In 1990, Greg graduated from the University of Michigan with a Bachelor of Science Degree in Architecture. While studying Architecture, he remained enrolled in the College of Literature, Science, and the Arts focusing on Philosophy and History of Arts & Ideas. This additional liberal arts education expanded his historical knowledge of arts, architecture, and culture while honing his critical thinking and visualization faculties.

Before attending the University of Michigan, Greg spent two years working as an engineering intern while attending GMI Engineering and Management Institute. Studying and practicing mechanical engineering provided him with a detailed focus on how things fit and work together.

Early in his career, he adopted the computer for visual study and communication.

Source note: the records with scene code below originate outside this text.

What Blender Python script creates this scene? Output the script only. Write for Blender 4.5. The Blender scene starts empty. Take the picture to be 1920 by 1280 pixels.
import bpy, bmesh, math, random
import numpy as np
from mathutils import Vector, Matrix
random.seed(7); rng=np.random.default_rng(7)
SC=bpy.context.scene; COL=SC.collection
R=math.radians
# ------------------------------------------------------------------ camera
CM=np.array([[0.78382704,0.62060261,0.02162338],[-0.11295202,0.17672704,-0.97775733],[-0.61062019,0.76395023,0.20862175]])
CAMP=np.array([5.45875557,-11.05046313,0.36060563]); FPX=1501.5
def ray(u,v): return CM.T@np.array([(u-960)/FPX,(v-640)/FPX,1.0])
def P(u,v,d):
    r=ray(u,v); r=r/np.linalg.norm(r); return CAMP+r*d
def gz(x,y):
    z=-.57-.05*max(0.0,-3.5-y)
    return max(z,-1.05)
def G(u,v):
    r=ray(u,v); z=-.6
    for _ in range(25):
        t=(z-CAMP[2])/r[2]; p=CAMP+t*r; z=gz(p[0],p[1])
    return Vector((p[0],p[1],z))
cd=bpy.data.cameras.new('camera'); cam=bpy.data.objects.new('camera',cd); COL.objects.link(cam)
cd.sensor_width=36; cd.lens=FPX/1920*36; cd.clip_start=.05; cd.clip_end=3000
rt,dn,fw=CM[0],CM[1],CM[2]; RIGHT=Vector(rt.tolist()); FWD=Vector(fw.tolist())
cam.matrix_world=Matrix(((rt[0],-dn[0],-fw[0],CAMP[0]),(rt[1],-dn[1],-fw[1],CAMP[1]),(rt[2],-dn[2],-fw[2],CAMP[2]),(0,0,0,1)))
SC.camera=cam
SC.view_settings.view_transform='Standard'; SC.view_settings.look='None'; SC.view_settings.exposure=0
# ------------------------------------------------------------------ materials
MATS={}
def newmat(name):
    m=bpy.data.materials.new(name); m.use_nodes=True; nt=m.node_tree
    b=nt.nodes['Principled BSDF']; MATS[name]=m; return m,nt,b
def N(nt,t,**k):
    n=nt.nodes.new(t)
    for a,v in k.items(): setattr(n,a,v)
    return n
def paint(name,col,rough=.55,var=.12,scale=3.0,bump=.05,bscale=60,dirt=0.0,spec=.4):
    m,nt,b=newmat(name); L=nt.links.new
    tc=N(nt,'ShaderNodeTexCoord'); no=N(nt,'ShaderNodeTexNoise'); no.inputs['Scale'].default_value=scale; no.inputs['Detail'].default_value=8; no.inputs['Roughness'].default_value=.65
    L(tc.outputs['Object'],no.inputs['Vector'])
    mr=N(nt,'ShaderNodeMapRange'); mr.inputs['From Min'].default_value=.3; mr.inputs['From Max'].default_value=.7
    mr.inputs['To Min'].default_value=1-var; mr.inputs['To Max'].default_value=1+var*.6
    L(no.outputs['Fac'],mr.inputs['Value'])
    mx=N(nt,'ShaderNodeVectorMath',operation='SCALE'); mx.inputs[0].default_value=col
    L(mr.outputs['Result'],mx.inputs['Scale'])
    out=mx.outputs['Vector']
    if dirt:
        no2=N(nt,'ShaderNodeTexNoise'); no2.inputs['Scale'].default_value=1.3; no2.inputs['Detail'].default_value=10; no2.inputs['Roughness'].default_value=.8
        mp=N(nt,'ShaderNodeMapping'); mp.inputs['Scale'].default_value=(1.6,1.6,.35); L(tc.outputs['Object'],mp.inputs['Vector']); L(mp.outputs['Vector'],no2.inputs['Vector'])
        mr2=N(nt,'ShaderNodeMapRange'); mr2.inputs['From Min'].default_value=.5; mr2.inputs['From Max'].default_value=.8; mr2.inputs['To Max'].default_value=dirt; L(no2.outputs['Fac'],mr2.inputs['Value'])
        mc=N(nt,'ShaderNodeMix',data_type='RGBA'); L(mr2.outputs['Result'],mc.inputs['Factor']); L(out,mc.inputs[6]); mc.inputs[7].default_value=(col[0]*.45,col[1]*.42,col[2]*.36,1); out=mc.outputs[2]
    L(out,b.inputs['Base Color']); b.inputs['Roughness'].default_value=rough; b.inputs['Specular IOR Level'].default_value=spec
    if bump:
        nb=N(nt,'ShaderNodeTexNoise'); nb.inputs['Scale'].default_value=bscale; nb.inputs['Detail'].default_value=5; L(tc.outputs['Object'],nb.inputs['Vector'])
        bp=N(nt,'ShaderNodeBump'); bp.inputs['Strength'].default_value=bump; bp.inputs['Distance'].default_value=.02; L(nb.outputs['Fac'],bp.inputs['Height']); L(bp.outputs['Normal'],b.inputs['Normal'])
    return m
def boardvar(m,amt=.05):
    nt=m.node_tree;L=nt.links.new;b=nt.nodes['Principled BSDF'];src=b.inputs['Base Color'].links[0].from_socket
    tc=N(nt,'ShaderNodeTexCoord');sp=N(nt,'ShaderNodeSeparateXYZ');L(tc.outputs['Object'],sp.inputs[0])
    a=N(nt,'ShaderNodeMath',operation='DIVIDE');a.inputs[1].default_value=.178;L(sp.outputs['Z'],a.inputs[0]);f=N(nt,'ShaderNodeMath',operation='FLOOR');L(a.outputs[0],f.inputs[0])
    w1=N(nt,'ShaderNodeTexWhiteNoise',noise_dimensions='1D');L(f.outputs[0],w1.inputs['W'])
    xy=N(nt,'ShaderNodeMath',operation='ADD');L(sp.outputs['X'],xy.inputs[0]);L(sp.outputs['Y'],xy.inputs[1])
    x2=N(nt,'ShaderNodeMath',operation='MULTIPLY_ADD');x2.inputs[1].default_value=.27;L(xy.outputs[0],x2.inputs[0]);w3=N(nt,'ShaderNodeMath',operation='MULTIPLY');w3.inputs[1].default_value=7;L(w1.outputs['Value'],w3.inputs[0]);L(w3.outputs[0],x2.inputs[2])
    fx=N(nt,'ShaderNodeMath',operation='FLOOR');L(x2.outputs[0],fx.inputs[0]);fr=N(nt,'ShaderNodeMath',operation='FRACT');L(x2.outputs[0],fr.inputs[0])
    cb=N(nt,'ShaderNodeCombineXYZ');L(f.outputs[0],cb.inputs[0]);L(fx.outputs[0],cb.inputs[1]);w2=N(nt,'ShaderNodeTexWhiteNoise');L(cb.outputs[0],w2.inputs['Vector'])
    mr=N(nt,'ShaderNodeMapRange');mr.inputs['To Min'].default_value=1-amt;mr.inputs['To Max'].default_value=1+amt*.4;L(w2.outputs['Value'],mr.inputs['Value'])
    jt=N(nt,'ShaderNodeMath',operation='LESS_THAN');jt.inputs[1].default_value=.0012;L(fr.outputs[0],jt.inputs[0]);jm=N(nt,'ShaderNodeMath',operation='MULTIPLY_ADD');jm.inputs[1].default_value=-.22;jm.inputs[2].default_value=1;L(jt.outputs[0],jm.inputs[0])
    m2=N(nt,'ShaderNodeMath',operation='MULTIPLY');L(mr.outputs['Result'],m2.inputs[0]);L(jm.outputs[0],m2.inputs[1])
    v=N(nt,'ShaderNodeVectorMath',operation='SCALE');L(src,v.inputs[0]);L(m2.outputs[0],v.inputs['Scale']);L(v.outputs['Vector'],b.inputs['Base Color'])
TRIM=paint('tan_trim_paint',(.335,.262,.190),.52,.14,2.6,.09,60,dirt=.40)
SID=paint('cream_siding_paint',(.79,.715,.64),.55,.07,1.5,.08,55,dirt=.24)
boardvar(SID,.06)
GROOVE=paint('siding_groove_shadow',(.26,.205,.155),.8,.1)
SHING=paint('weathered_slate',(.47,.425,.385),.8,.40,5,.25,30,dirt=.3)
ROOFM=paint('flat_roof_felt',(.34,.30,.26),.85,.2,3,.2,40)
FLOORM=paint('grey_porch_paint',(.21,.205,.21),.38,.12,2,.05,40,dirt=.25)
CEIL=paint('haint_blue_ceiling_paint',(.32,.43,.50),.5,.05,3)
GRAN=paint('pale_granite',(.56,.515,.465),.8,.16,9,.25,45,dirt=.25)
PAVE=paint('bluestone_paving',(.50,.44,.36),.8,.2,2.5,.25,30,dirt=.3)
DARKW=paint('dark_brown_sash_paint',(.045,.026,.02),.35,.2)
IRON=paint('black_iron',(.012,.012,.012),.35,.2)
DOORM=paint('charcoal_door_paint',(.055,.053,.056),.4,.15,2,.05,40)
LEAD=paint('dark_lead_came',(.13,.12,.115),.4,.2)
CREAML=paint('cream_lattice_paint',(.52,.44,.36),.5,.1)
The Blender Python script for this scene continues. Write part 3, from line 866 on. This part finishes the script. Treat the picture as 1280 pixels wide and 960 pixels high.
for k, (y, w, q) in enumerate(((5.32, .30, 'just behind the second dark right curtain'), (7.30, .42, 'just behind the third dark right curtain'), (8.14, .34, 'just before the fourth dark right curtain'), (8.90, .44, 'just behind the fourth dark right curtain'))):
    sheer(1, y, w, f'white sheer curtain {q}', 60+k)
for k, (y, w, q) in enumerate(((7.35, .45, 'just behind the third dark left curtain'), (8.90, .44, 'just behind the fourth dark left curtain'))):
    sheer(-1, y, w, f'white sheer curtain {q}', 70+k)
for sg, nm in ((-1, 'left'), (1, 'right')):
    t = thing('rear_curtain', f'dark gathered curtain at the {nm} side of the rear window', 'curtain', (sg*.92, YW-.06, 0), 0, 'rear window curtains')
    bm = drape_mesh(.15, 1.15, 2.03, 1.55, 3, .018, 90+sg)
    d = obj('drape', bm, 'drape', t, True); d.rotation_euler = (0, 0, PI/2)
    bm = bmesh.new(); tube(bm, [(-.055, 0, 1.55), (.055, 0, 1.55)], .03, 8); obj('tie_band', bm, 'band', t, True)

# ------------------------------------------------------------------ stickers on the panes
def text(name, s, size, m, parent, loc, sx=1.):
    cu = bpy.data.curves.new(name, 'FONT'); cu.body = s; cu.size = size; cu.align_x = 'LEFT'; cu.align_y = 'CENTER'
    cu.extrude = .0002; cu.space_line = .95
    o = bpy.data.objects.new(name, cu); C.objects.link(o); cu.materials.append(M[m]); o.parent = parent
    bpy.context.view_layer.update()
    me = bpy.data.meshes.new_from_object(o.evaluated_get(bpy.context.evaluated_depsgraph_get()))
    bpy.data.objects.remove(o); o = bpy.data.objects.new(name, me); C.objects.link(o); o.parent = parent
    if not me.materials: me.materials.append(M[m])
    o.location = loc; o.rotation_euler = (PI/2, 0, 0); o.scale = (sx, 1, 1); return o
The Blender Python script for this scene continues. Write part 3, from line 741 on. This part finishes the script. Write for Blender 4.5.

His constant investigation, teaching, and experimentation with digital tools and methods have yielded effective means of communicating design solutions from the overall big picture to the fabrication of small components in a project. Greg is currently a part-time faculty member in the Sculpture Department at the Art Institute of Chicago where he teaches sculptors these computer methods.

Greg is an active Freemason holding office in the Blue Lodge and affiliated York Rite bodies. He takes great pride in being a member of a charitable fraternity whose membership has included many of this country’s founding fathers, whose Masonic principles shaped the Bill of Rights.

His spare-time is variously spent gardening, woodworking, traveling, eating, photographing, tennis playing, and studying Tai Chi, religious history and mysticism, art, music, and psychology.